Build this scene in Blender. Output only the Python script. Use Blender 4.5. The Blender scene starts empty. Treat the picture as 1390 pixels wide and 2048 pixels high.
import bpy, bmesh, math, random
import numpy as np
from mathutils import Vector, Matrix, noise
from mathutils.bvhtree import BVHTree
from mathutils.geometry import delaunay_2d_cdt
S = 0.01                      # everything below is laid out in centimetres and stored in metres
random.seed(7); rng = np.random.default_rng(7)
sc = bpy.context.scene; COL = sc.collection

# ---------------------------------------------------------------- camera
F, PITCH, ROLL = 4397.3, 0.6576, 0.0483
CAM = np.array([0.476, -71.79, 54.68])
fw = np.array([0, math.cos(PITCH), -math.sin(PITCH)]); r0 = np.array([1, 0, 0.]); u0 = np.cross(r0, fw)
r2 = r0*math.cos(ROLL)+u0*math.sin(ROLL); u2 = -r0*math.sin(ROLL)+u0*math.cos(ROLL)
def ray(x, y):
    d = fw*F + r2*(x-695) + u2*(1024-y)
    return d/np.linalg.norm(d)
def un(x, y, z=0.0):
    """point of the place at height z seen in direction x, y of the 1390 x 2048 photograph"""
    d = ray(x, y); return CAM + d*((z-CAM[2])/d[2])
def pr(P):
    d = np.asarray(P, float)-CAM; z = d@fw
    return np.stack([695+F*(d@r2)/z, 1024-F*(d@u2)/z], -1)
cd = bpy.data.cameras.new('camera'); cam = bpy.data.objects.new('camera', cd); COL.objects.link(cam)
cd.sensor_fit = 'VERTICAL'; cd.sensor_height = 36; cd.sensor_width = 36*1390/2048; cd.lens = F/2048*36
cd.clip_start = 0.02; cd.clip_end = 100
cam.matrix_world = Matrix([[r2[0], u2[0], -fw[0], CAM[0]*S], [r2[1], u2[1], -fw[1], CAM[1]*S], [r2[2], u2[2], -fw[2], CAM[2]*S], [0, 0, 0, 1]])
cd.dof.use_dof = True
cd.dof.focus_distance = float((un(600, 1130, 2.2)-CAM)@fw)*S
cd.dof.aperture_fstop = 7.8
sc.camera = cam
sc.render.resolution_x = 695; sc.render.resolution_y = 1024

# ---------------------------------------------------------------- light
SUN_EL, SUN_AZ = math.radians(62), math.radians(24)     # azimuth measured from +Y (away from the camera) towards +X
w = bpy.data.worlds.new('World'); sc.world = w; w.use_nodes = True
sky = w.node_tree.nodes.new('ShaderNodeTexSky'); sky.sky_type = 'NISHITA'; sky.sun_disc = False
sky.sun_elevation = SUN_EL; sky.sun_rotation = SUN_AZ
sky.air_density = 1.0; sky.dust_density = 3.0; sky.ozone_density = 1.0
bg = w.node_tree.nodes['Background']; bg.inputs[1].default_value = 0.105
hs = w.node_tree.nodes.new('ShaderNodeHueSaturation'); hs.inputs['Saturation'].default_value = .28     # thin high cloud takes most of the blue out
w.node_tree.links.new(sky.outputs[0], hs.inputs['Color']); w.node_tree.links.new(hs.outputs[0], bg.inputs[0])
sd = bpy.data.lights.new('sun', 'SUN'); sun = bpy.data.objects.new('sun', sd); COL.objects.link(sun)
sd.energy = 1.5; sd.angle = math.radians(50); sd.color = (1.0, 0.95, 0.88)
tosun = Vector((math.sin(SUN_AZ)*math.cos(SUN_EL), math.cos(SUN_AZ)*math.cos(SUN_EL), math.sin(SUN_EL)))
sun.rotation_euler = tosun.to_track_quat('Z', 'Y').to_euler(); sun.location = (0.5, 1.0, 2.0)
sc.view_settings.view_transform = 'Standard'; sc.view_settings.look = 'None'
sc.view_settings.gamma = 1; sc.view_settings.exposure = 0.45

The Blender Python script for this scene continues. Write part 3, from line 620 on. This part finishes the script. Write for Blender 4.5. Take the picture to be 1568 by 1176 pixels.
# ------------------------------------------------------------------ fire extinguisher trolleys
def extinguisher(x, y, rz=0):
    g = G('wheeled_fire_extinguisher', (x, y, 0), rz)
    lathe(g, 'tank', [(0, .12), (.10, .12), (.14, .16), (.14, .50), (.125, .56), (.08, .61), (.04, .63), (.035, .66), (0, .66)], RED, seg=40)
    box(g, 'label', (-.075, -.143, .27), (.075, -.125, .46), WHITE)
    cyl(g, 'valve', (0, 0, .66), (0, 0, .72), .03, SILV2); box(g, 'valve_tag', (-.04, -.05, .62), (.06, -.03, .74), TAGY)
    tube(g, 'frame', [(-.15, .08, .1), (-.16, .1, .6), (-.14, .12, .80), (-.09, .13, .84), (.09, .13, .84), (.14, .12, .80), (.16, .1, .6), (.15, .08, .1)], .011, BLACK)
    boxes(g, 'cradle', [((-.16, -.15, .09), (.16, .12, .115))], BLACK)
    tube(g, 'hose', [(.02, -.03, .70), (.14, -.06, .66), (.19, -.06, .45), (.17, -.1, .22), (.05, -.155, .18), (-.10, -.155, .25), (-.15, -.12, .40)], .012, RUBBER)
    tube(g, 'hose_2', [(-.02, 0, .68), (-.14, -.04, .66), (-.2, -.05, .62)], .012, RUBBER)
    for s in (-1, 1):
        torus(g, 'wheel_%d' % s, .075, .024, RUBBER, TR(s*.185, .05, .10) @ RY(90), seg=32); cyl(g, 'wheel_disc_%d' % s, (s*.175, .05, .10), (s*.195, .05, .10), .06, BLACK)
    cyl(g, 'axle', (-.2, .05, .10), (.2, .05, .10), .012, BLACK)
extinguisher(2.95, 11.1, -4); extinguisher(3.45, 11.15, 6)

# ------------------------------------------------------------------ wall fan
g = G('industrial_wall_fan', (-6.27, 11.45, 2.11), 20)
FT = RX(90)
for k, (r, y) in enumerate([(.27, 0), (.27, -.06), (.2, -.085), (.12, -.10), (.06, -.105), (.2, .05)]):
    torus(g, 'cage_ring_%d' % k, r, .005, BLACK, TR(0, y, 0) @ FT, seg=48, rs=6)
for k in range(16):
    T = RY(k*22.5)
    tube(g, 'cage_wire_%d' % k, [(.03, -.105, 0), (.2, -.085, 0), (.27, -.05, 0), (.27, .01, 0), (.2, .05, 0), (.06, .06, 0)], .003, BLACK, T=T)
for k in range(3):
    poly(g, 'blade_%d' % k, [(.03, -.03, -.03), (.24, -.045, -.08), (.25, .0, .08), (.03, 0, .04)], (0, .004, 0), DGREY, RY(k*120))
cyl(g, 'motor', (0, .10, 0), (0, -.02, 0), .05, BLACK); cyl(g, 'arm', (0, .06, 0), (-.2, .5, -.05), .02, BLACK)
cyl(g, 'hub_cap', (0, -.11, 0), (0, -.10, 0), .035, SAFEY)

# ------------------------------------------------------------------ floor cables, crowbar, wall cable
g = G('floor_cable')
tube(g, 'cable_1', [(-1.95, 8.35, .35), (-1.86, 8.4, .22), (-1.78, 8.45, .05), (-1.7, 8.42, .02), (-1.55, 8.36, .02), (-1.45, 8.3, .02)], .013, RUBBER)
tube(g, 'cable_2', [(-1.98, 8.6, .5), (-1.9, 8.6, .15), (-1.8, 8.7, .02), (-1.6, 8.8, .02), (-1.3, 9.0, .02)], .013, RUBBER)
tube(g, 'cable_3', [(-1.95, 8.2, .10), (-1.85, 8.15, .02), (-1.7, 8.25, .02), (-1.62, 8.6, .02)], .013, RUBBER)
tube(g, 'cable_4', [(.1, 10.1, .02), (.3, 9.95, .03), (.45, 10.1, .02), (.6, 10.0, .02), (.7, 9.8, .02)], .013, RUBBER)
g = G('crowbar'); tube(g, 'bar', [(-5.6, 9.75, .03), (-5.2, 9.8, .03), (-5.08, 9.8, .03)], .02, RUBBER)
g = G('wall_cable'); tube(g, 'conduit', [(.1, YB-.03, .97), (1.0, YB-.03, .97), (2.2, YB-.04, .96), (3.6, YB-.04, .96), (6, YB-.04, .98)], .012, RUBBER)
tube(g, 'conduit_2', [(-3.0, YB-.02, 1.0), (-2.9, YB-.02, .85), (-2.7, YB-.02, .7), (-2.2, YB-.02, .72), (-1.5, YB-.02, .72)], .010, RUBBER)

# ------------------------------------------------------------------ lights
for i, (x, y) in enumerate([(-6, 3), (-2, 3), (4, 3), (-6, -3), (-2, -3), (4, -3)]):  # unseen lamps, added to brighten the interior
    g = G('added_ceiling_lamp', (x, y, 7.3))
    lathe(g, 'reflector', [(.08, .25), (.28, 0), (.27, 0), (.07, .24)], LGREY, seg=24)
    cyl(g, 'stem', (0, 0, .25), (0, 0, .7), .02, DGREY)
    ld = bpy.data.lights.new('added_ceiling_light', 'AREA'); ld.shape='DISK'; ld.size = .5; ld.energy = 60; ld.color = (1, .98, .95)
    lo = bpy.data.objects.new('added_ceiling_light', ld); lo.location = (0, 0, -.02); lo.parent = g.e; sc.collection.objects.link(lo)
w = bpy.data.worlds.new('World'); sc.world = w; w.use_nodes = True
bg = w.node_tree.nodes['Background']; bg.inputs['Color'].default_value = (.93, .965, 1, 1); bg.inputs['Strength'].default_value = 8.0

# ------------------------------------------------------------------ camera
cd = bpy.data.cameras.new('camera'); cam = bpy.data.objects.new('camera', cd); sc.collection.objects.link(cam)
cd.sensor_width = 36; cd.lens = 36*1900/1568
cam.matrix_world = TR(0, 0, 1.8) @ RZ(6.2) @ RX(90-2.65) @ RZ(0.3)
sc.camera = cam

___

**The request:** Say, as a bare number, how many lines in the entries above include the string "scene".

**Written answer:** 3